Text messages show McCabe, Strzok, and Priestap discussed the Weiner laptop on Sept. 28, 2016, and Strzok said he initially planned to send a team to New York to review the emails, but a call with the FBI’s New York office was scheduled for the next day instead. Horowitz wrote that “after October 4, we found no evidence that anyone associated with the MidYear investigation, including the entire leadership team at FBI Headquarters, took any action on the Weiner laptop issue until the week of October 24, and then did so only after the Weiner case agent expressed concerns to SDNY, prompting SDNY to contact the Office of the Deputy Attorney General on October 21 to raise concerns.”

Horowitz said that the FBI’s explanations were “unpersuasive justifications for not acting sooner” and “the fact that Strzok and several other FBI members of the MidYear team had been assigned to the Russia investigation … was not an excuse for failing to take any action.”

The public version of the 2018 report by the DOJ watchdog also uncovered evidence that the FBI had delayed following up on information about Clinton emails found on a laptop belonging to Weiner and that the delay may have come from the FBI’s desire to emphasize the baseless Trump-Russia collusion investigation over the Clinton emails scandal.

Horowitz wrote, "We did not have confidence that Strzok’s decision to prioritize the Russia investigation over following up on the MidYear-related investigative lead discovered on the Weiner laptop was free from bias.”

Horowitz found that it was not until Oct. 27, 2016 “when Comey was briefed by the FBI Clinton email investigation team regarding the Weiner laptop issue” despite the Clinton emails being discovered on the Weiner laptop weeks before. Comey’s communications with Richman about his letter to Congress — released by the DOJ in recent days — began the next day.

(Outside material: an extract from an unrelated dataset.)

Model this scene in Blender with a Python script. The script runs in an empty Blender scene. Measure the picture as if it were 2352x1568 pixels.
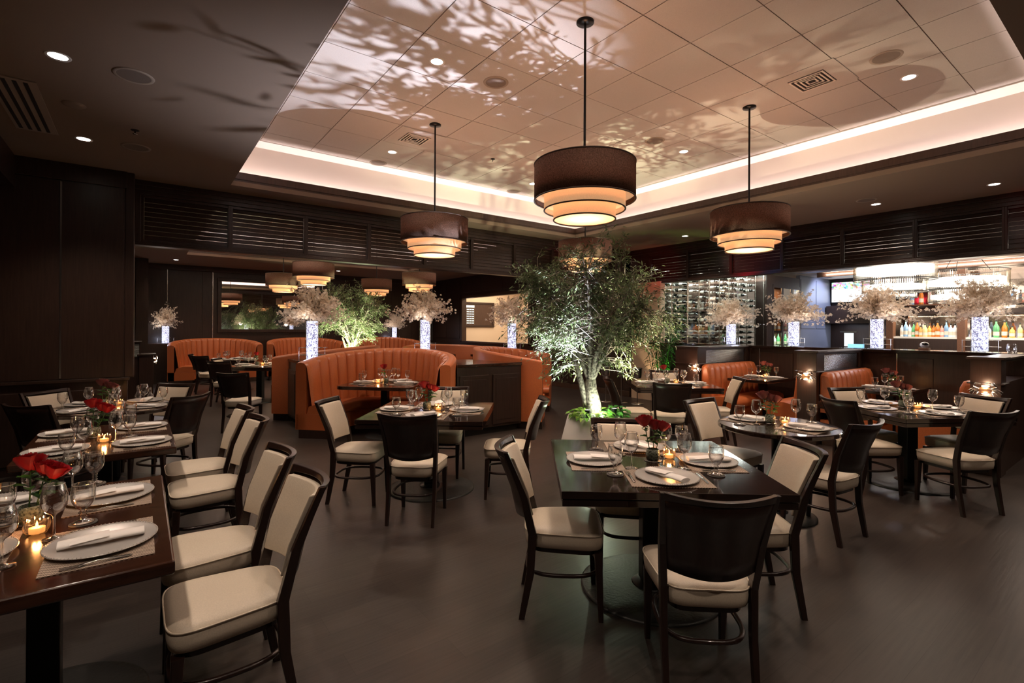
import bpy, math, random
from mathutils import Vector, Matrix
from math import sin, cos, pi, radians as R, hypot, atan2
random.seed(7)
SC = bpy.context.scene
COL = SC.collection
H = 1.57                      # camera height
S = 3.35                      # soffit height
TC = 3.944                    # raised tile ceiling height

# ------------------------------------------------------------------ mesh helpers
class MB:
    def __init__(s): s.v = []; s.f = []; s.sm = []
    def add(s, vs, fs, smooth=False):
        o = len(s.v); s.v += [tuple(p) for p in vs]
        s.f += [tuple(i + o for i in f) for f in fs]; s.sm += [smooth] * len(fs)
        return s
    def box(s, x0, y0, z0, x1, y1, z1):
        v = [(x, y, z) for z in (z0, z1) for y in (y0, y1) for x in (x0, x1)]
        return s.add(v, [(0, 2, 3, 1), (4, 5, 7, 6), (0, 1, 5, 4), (2, 6, 7, 3), (0, 4, 6, 2), (1, 3, 7, 5)])
    def cbox(s, c, d, rz=0.0):
        m = Matrix.Rotation(rz, 3, 'Z'); c = Vector(c)
        v = [c + m @ Vector((x * d[0] / 2, y * d[1] / 2, z * d[2] / 2)) for z in (-1, 1) for y in (-1, 1) for x in (-1, 1)]
        return s.add(v, [(0, 2, 3, 1), (4, 5, 7, 6), (0, 1, 5, 4), (2, 6, 7, 3), (0, 4, 6, 2), (1, 3, 7, 5)])
    def quad(s, a, b, c, d): return s.add([a, b, c, d], [(0, 1, 2, 3)])
    def prism(s, poly, z0, z1):
        n = len(poly)
        v = [(x, y, z0) for x, y in poly] + [(x, y, z1) for x, y in poly]
        f = [tuple(range(n))[::-1], tuple(range(n, 2 * n))] + [(i, (i + 1) % n, n + (i + 1) % n, n + i) for i in range(n)]
        return s.add(v, f)
    def rows(s, rows, closed_u=False, closed_v=False, smooth=True):
        nu = len(rows[0]); nv = len(rows); v = [p for r in rows for p in r]; f = []
        for j in range(nv if closed_v else nv - 1):
            for i in range(nu if closed_u else nu - 1):
                a = j * nu + i; b = j * nu + (i + 1) % nu; j2 = (j + 1) % nv
                f.append((a, b, j2 * nu + (i + 1) % nu, j2 * nu + i))
        return s.add(v, f, smooth)
    def lathe(s, prof, n=24, c=(0, 0, 0), smooth=True, cap=False):
        rows = [[(c[0] + r * cos(2 * pi * i / n), c[1] + r * sin(2 * pi * i / n), c[2] + z) for i in range(n)] for r, z in prof]
        s.rows(rows, closed_u=True, smooth=smooth)
        if cap:
            for r, z, fl in ((prof[0][0], prof[0][1], True), (prof[-1][0], prof[-1][1], False)):
                v = [(c[0] + r * cos(2 * pi * i / n), c[1] + r * sin(2 * pi * i / n), c[2] + z) for i in range(n)]
                s.add(v, [tuple(range(n))[::-1] if fl else tuple(range(n))])
        return s
    def tube(s, pts, rad, n=8, smooth=True, closed=False):
        pts = [Vector(p) for p in pts]; m = len(pts)
        rad = rad if isinstance(rad, (list, tuple)) else [rad] * m
        rows = []; up = None
        for i, p in enumerate(pts):
            a = pts[(i - 1) % m] if (closed or i > 0) else p; b = pts[(i + 1) % m] if (closed or i < m - 1) else p
            t = (b - a).normalized() if (b - a).length > 1e-9 else Vector((0, 0, 1))
            if up is None:
                up = Vector((0, 0, 1)) if abs(t.z) < .9 else Vector((1, 0, 0))
            u = (up - t * up.dot(t))
            if u.length < 1e-6: u = t.orthogonal()
            u.normalize(); w = t.cross(u); up = u
            rows.append([p + (u * cos(2 * pi * k / n) + w * sin(2 * pi * k / n)) * rad[i] for k in range(n)])
        s.rows(rows, closed_u=True, closed_v=closed, smooth=smooth)
        if not closed:
            s.add(rows[0], [tuple(range(n))]); s.add(rows[-1], [tuple(range(n))[::-1]])
        return s
    def bar(s, pts, sec):
        """rectangular section (w along x, d along y) swept through pts"""
        rows = []
        for p, (w, d) in zip(pts, sec):
            rows.append([(p[0] + a * w / 2, p[1] + b * d / 2, p[2]) for a, b in ((-1, -1), (1, -1), (1, 1), (-1, 1))])
        s.rows(rows, closed_u=True, smooth=False)
        s.add(rows[0], [(0, 3, 2, 1)]); s.add(rows[-1], [(0, 1, 2, 3)])
        return s
    def ball(s, c, r, n=10, m=6, sz=1.0):
        rows = [[(c[0] + r * sin(pi * j / m) * cos(2 * pi * i / n), c[1] + r * sin(pi * j / m) * sin(2 * pi * i / n), c[2] + sz * r * cos(pi * j / m)) for i in range(n)] for j in range(m + 1)]
        return s.rows(rows, closed_u=True)
    def xf(s, M):
        s.v = [tuple(M @ Vector(p)) for p in s.v]; return s
    def merge(s, o, M=None):
        vs = [M @ Vector(p) for p in o.v] if M else o.v
        k = len(s.v); s.v += [tuple(p) for p in vs]; s.f += [tuple(i + k for i in f) for f in o.f]; s.sm += o.sm
        return s
    def obj(s, name, mat, parent=None, bevel=0, loc=None, rz=0, seg=2, solid=0):
        me = bpy.data.meshes.new(name); me.from_pydata(s.v, [], s.f)
        me.polygons.foreach_set('use_smooth', s.sm)
        me.validate(); me.materials.append(mat)
        o = bpy.data.objects.new(name, me); COL.objects.link(o)
        if parent: o.parent = parent
        if loc: o.location = loc
        if rz: o.rotation_euler.z = rz
        if solid:
            b = o.modifiers.new('s', 'SOLIDIFY'); b.thickness = solid; b.offset = 0
        if bevel:
            b = o.modifiers.new('b', 'BEVEL'); b.width = bevel; b.segments = seg; b.limit_method = 'ANGLE'; b.angle_limit = R(40)
        return o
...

“In assessing the decision to prioritize the Russia investigation over following up on the MidYear-related investigative lead discovered on the Weiner laptop, we were particularly concerned about text messages sent by Strzok and Page that potentially indicated or created the appearance that investigative decisions they made were impacted by bias,” Horowitz wrote, adding that “we did not have confidence that Strzok’s decision to prioritize the Russia investigation over following up on the MidYear-related investigative lead discovered on the Weiner laptop was free from bias.”

Strzok later admitted in a book that he absolutely prioritized the Trump-Russia investigation over the one into Clinton.

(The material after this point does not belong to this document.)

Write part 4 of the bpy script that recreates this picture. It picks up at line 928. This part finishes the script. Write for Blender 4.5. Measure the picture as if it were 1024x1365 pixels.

“There was simply no equivalence between MidYear and Crossfire,” Strzok claimed in his book, Compromised, referring to the Clinton emails investigation and the Trump-Russia investigation. “At its core, MidYear was a glorified (because it involved Hillary Clinton) mishandling case, the type that but for the celebrity subject rolls through WFO on a weekly basis. Crossfire was a first-of-its-kind, enormous investigation into complex, ongoing attacks on our presidential elections and Russian interactions with members of one of the candidate’s campaigns. Of course, I had prioritized that.”

Horowitz wrote that “the FBI’s inaction had potentially far-reaching consequences” because Comey told Horowitz that “had he known about the laptop in the beginning of October and thought the email review could have been completed before the election, it may have affected his decision to notify Congress.” Comey told Horowitz, “I don’t know [if] it would have put us in a different place, but I would have wanted to have the opportunity.”

Comey sent a follow-up letter on Nov. 6, 2016 telling Congress that “we have not changed our conclusions” about not charging Clinton.

Trump defeated Clinton 304-227 in the Electoral College two days later.

Clinton blames Comey for her loss

The FBI investigation was closed again just before the election. Former President Barack Obama and Clinton both criticized Comey’s reopening of the investigation, with Clinton eventually blaming Comey for her loss.

Clinton wrote in her 2016 memoir, What Happened, about what she dubbed “The Comey Effect” as she argued, “What happened in the homestretch that caused so many voters to turn away from me? First, and most importantly, there was the unprecedented intervention by then FBI Director James Comey.”

Abedin wrote in her own bookBoth/And, that Comey’s “decision to play God” is why Trump won and claimed that “the totally gratuitous reopening of the FBI email investigation had tilted the election” in Trump’s favor.

The delays by Strzok and other FBI leaders — knowing about the Weiner laptop emails in September 2016 but failing to act until pressure stemming from Robertson in late October 2016 — are not mentioned in Clinton’s book nor in the one penned by Abedin.

Comey is now slated to go on trial in the Eastern District of Virginia in January 2025 on charges stemming from allegedly misleading about authorizing Clinton-related leaks in October 2016.

The Comey trial may end up being just one part of the Trump DOJ’s “grand conspiracy” investigation related to Russiagate and other aspects of anti-Trump lawfare, and subpoenas are being sent out from the nation’s capital and from Florida as a clearer picture about Comey’s actions in 2016 continues to emerge.